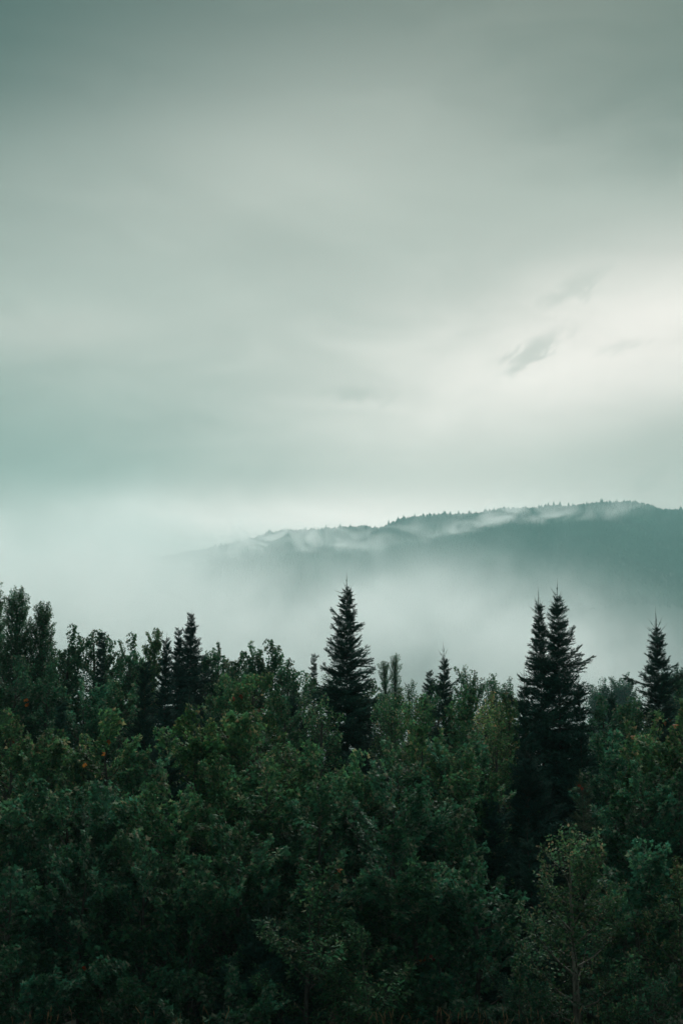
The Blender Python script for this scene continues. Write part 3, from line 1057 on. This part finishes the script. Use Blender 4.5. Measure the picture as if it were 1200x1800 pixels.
m, N = mat_base('fog')
o = N.new('ShaderNodeOutputMaterial')
pv = N.new('ShaderNodeVolumePrincipled')
pv.inputs['Color'].default_value = (.985, 1, .995, 1)
pv.inputs['Anisotropy'].default_value = .6
g = N.new('ShaderNodeNewGeometry')
sp = N.new('ShaderNodeSeparateXYZ')
N.l.new(g.outputs['Position'], sp.inputs[0])
x, y, z = sp.outputs
big = N.noise(g.outputs['Position'], .0016, 4, .5, .3)
fin = N.noise(g.outputs['Position'], .006, 5, .6, .6)
# the top of the fog sea lies high on the left and sinks to the right
slope = N.m('DIVIDE', z, y)             # the fog climbs with the slope behind it
toph = N.m('ADD', N.rng(x, -460, 80, .245, .214), N.rng(x, 250, 560, 0., -.045))
toph = N.m('ADD', toph, N.m('MULTIPLY', N.m('SUBTRACT', big, .5), .14))
toph = N.m('ADD', toph, N.m('MULTIPLY', N.m('SUBTRACT', fin, .5), .13))
body = N.rng(N.m('SUBTRACT', toph, slope), -.03, .105, 0., 1.)
body = N.m('MULTIPLY', N.m('MULTIPLY', body, body), N.m('MULTIPLY', N.rng(fin, .33, .67, .2, 1.8), N.rng(x, 170, 500, 1., .22)))
N.put(pv.inputs['Density'], N.m('MULTIPLY', body, .0045))
N.l.new(pv.outputs[0], o.inputs['Volume'])
m.cycles.volume_step_rate = .5
fb = volume_box('valley_fog', (-1700, 1500, -83), (1900, 2900, 850))
fb.data.materials.append(m)
tag(fb, 'white fog bank lying in the valley before the mountain', 'fog', kind='stuff')

# ragged mist clinging to the crest
m, N = mat_base('crest_mist')
o = N.new('ShaderNodeOutputMaterial')
pv = N.new('ShaderNodeVolumePrincipled')
pv.inputs['Color'].default_value = (.99, 1, .995, 1)
pv.inputs['Anisotropy'].default_value = .6
g = N.new('ShaderNodeNewGeometry')
sp = N.new('ShaderNodeSeparateXYZ')
N.l.new(g.outputs['Position'], sp.inputs[0])
x, y, z = sp.outputs
stv = N.vm('MULTIPLY', g.outputs['Position'], (.8, .5, 1.3))
fin = N.noise(stv, .017, 6, .62, 1.2)
tot = None
for (px, py, rx, rz, tilt, k) in ((565, 950, 130, 15, .05, 1.2), (455, 958, 130, 26, .0, 1.2), (330, 958, 170, 40, .0, .6), (850, 915, 62, 13, .45, 1.), (915, 905, 100, 13, .02, .9),
                                  (1040, 905, 110, 13, .1, .6), (790, 930, 70, 14, .6, .6), (700, 955, 120, 18, .1, .35)):
    c0 = at(px, py, 2780)
    dx = N.m('SUBTRACT', x, c0.x)
    dz = N.m('SUBTRACT', N.m('SUBTRACT', z, c0.z), N.m('MULTIPLY', dx, tilt))
    dy = N.m('SUBTRACT', y, 2780.)
    q = N.m('ADD', N.m('ADD', N.m('POWER', N.m('ABSOLUTE', N.m('DIVIDE', dx, rx * 1.2)), 2.), N.m('POWER', N.m('ABSOLUTE', N.m('DIVIDE', dz, rz * 1.2)), 2.)),
            N.m('POWER', N.m('ABSOLUTE', N.m('DIVIDE', dy, 90.)), 2.))
    gk = N.m('MULTIPLY', N.m('POWER', 2.718, N.m('MULTIPLY', q, -1.)), k)
    tot = gk if tot is None else N.m('ADD', tot, gk)
den = N.m('MULTIPLY', tot, N.rng(fin, .46, .66, .0, 2.4))
N.put(pv.inputs['Density'], N.m('MULTIPLY', den, .0055))
N.l.new(pv.outputs[0], o.inputs['Volume'])
m.cycles.volume_step_rate = .2
cm = volume_box('crest_mist', (-620, 2560, 380), (820, 2990, 800))
cm.data.materials.append(m)
tag(cm, 'torn white mist drifting along the mountain crest', 'mist', kind='stuff')

# ------------------------------------------------------------------ single coloured leaves that stand out in the thicket
def colored_leaves():
    rnd = random.Random(9)
    bpy.context.view_layer.update()
    dg = bpy.context.evaluated_depsgraph_get()
    hz.hide_viewport = fb.hide_viewport = cm.hide_viewport = True
    bpy.context.view_layer.update()
    dg = bpy.context.evaluated_depsgraph_get()
    mats = {}
    for nm, col in (('orange', (.60, .14, .03)), ('rust', (.15, .045, .02)), ('salmon', (.30, .14, .08))):
        v = []
        for i in range(3):
            mb = MB()
            for _ in range(3):
                add_leaf(mb, 'maple', rv(rnd, .03), rv(rnd, 1) + Vector((0, 0, -.6)), (Vector((0, -1, .7)) + rv(rnd, .3)).normalized(), .10, tuple(c * rnd.uniform(.7, 1.2) for c in col))
            v.append(mb.mesh(nm + '_leaf', [M_LEAF]))
        mats[nm] = v
    lab = {'orange': 'bright orange autumn leaves', 'rust': 'rusty brown autumn leaves', 'salmon': 'pale salmon autumn leaves'}
    for px, py, nm in ((148, 1346, 'orange'), (183, 1324, 'orange'), (189, 1304, 'orange'), (146, 1702, 'orange'), (45, 1232, 'orange'), (47, 1240, 'orange'),
                       (22, 1300, 'rust'), (411, 1228, 'orange'), (422, 1224, 'orange'), (453, 1246, 'salmon'), (460, 1243, 'salmon'), (595, 1530, 'salmon'),
                       (592, 1534, 'rust'), (551, 1530, 'salmon'), (528, 1534, 'salmon'), (744, 1690, 'rust'), (752, 1686, 'rust'), (760, 1682, 'rust'),
                       (738, 1694, 'rust'), (655, 1710, 'rust'), (1145, 1268, 'orange'), (1166, 1271, 'orange'), (1110, 1296, 'salmon'), (1184, 1276, 'salmon'),
                       (888, 1218, 'salmon'), (862, 1230, 'salmon'), (1020, 1382, 'rust'), (1175, 1262, 'salmon')):
        tgt = at(px, py, 30)
        og = Vector((0, 0, CAM_Z))
        dr = (tgt - og).normalized()
        hit, loc, nrm, idx, ob, mw = SC.ray_cast(dg, og, dr)
        if not hit or ob is None:
            continue
        ro = ob
        while ro.parent:
            ro = ro.parent
        ro = bpy.data.objects[ro.name]
        if ro.get('category') is None or ro.get('kind'):
            continue
        o = bpy.data.objects.new('leaf', rnd.choice(mats[nm]))
        COL.objects.link(o)
        o.parent = ro
        o.location = (loc - dr * .12) - ro.location
        o['label'] = lab[nm]
        s_ = max(.7, loc.y / 38)
        o.scale = (s_, s_, s_)
    hz.hide_viewport = fb.hide_viewport = cm.hide_viewport = False


colored_leaves()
.....
YOUR TASK
In the data above, please extract the lines from the first one through the line with "tag(fb, 'white fog", exactly, and keep pictures out.

ANSWER TO THE EXERCISE
The Blender Python script for this scene continues. Write part 3, from line 1057 on. This part finishes the script. Use Blender 4.5. Measure the picture as if it were 1200x1800 pixels.
m, N = mat_base('fog')
o = N.new('ShaderNodeOutputMaterial')
pv = N.new('ShaderNodeVolumePrincipled')
pv.inputs['Color'].default_value = (.985, 1, .995, 1)
pv.inputs['Anisotropy'].default_value = .6
g = N.new('ShaderNodeNewGeometry')
sp = N.new('ShaderNodeSeparateXYZ')
N.l.new(g.outputs['Position'], sp.inputs[0])
x, y, z = sp.outputs
big = N.noise(g.outputs['Position'], .0016, 4, .5, .3)
fin = N.noise(g.outputs['Position'], .006, 5, .6, .6)
# the top of the fog sea lies high on the left and sinks to the right
slope = N.m('DIVIDE', z, y)             # the fog climbs with the slope behind it
toph = N.m('ADD', N.rng(x, -460, 80, .245, .214), N.rng(x, 250, 560, 0., -.045))
toph = N.m('ADD', toph, N.m('MULTIPLY', N.m('SUBTRACT', big, .5), .14))
toph = N.m('ADD', toph, N.m('MULTIPLY', N.m('SUBTRACT', fin, .5), .13))
body = N.rng(N.m('SUBTRACT', toph, slope), -.03, .105, 0., 1.)
body = N.m('MULTIPLY', N.m('MULTIPLY', body, body), N.m('MULTIPLY', N.rng(fin, .33, .67, .2, 1.8), N.rng(x, 170, 500, 1., .22)))
N.put(pv.inputs['Density'], N.m('MULTIPLY', body, .0045))
N.l.new(pv.outputs[0], o.inputs['Volume'])
m.cycles.volume_step_rate = .5
fb = volume_box('valley_fog', (-1700, 1500, -83), (1900, 2900, 850))
fb.data.materials.append(m)
tag(fb, 'white fog bank lying in the valley before the mountain', 'fog', kind='stuff')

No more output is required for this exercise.